- PROVIDED MATERIAL
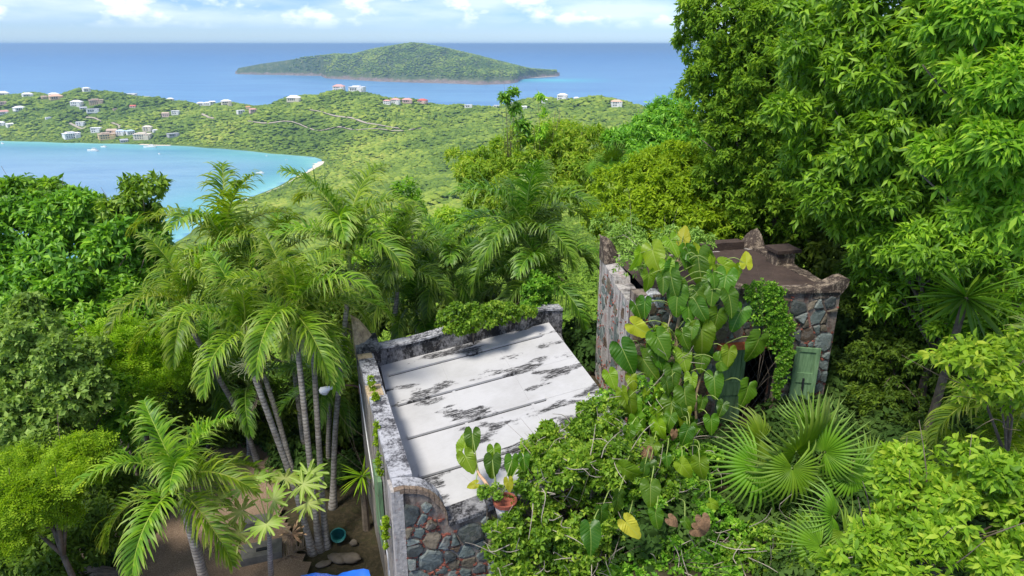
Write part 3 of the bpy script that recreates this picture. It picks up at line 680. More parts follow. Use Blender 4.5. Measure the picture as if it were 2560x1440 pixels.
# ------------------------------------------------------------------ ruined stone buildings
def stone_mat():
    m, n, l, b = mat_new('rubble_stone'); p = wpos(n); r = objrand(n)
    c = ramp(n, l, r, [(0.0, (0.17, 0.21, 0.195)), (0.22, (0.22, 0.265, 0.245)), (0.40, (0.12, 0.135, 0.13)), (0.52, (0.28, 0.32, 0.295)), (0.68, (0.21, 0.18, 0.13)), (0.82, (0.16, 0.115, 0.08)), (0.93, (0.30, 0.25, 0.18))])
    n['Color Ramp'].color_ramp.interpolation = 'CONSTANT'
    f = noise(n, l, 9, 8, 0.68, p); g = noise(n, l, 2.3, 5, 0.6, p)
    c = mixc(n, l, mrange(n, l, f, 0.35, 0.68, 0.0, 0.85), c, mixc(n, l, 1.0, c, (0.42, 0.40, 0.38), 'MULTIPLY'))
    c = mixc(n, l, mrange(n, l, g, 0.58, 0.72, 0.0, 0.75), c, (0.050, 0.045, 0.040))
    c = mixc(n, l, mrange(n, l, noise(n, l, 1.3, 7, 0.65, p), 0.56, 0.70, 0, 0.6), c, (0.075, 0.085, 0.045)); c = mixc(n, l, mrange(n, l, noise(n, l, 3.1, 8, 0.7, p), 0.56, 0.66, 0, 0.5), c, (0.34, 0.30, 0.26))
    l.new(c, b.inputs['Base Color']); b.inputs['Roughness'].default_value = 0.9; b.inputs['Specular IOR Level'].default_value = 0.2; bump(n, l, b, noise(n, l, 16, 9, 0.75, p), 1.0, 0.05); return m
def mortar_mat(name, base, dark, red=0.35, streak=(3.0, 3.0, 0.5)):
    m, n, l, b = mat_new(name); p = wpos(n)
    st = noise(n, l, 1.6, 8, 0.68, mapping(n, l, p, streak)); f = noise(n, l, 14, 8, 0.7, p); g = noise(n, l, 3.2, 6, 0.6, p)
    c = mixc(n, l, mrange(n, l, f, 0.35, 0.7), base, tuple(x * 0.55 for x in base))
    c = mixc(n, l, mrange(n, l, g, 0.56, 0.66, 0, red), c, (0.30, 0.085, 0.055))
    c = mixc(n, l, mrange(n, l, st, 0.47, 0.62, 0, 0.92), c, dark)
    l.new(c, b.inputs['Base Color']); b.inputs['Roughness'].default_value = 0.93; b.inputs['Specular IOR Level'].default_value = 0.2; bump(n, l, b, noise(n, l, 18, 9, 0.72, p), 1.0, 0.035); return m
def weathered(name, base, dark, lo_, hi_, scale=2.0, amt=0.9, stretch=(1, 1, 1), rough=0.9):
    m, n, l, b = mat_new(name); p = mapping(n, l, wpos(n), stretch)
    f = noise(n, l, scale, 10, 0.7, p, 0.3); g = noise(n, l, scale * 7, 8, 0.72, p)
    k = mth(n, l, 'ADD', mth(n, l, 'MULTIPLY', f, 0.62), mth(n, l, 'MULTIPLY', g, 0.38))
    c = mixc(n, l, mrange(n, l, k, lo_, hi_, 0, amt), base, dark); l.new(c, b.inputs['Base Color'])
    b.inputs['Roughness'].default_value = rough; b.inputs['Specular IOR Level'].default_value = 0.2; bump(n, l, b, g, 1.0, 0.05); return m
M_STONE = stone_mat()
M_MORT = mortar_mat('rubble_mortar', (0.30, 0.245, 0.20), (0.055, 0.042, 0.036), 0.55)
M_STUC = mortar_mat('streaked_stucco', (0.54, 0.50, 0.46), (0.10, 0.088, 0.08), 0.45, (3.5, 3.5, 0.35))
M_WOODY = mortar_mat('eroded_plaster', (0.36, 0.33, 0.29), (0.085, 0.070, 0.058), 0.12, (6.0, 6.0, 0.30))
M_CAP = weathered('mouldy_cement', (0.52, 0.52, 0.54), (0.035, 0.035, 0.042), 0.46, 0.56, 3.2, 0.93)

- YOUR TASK
Omit the pictures and reproduce the listing exactly.

- PROBLEM SOLUTION
Write part 3 of the bpy script that recreates this picture. It picks up at line 680. More parts follow. Use Blender 4.5. Measure the picture as if it were 2560x1440 pixels.
# ------------------------------------------------------------------ ruined stone buildings
def stone_mat():
    m, n, l, b = mat_new('rubble_stone'); p = wpos(n); r = objrand(n)
    c = ramp(n, l, r, [(0.0, (0.17, 0.21, 0.195)), (0.22, (0.22, 0.265, 0.245)), (0.40, (0.12, 0.135, 0.13)), (0.52, (0.28, 0.32, 0.295)), (0.68, (0.21, 0.18, 0.13)), (0.82, (0.16, 0.115, 0.08)), (0.93, (0.30, 0.25, 0.18))])
    n['Color Ramp'].color_ramp.interpolation = 'CONSTANT'
    f = noise(n, l, 9, 8, 0.68, p); g = noise(n, l, 2.3, 5, 0.6, p)
    c = mixc(n, l, mrange(n, l, f, 0.35, 0.68, 0.0, 0.85), c, mixc(n, l, 1.0, c, (0.42, 0.40, 0.38), 'MULTIPLY'))
    c = mixc(n, l, mrange(n, l, g, 0.58, 0.72, 0.0, 0.75), c, (0.050, 0.045, 0.040))
    c = mixc(n, l, mrange(n, l, noise(n, l, 1.3, 7, 0.65, p), 0.56, 0.70, 0, 0.6), c, (0.075, 0.085, 0.045)); c = mixc(n, l, mrange(n, l, noise(n, l, 3.1, 8, 0.7, p), 0.56, 0.66, 0, 0.5), c, (0.34, 0.30, 0.26))
    l.new(c, b.inputs['Base Color']); b.inputs['Roughness'].default_value = 0.9; b.inputs['Specular IOR Level'].default_value = 0.2; bump(n, l, b, noise(n, l, 16, 9, 0.75, p), 1.0, 0.05); return m
def mortar_mat(name, base, dark, red=0.35, streak=(3.0, 3.0, 0.5)):
    m, n, l, b = mat_new(name); p = wpos(n)
    st = noise(n, l, 1.6, 8, 0.68, mapping(n, l, p, streak)); f = noise(n, l, 14, 8, 0.7, p); g = noise(n, l, 3.2, 6, 0.6, p)
    c = mixc(n, l, mrange(n, l, f, 0.35, 0.7), base, tuple(x * 0.55 for x in base))
    c = mixc(n, l, mrange(n, l, g, 0.56, 0.66, 0, red), c, (0.30, 0.085, 0.055))
    c = mixc(n, l, mrange(n, l, st, 0.47, 0.62, 0, 0.92), c, dark)
    l.new(c, b.inputs['Base Color']); b.inputs['Roughness'].default_value = 0.93; b.inputs['Specular IOR Level'].default_value = 0.2; bump(n, l, b, noise(n, l, 18, 9, 0.72, p), 1.0, 0.035); return m
def weathered(name, base, dark, lo_, hi_, scale=2.0, amt=0.9, stretch=(1, 1, 1), rough=0.9):
    m, n, l, b = mat_new(name); p = mapping(n, l, wpos(n), stretch)
    f = noise(n, l, scale, 10, 0.7, p, 0.3); g = noise(n, l, scale * 7, 8, 0.72, p)
    k = mth(n, l, 'ADD', mth(n, l, 'MULTIPLY', f, 0.62), mth(n, l, 'MULTIPLY', g, 0.38))
    c = mixc(n, l, mrange(n, l, k, lo_, hi_, 0, amt), base, dark); l.new(c, b.inputs['Base Color'])
    b.inputs['Roughness'].default_value = rough; b.inputs['Specular IOR Level'].default_value = 0.2; bump(n, l, b, g, 1.0, 0.05); return m
M_STONE = stone_mat()
M_MORT = mortar_mat('rubble_mortar', (0.30, 0.245, 0.20), (0.055, 0.042, 0.036), 0.55)
M_STUC = mortar_mat('streaked_stucco', (0.54, 0.50, 0.46), (0.10, 0.088, 0.08), 0.45, (3.5, 3.5, 0.35))
M_WOODY = mortar_mat('eroded_plaster', (0.36, 0.33, 0.29), (0.085, 0.070, 0.058), 0.12, (6.0, 6.0, 0.30))
M_CAP = weathered('mouldy_cement', (0.52, 0.52, 0.54), (0.035, 0.035, 0.042), 0.46, 0.56, 3.2, 0.93)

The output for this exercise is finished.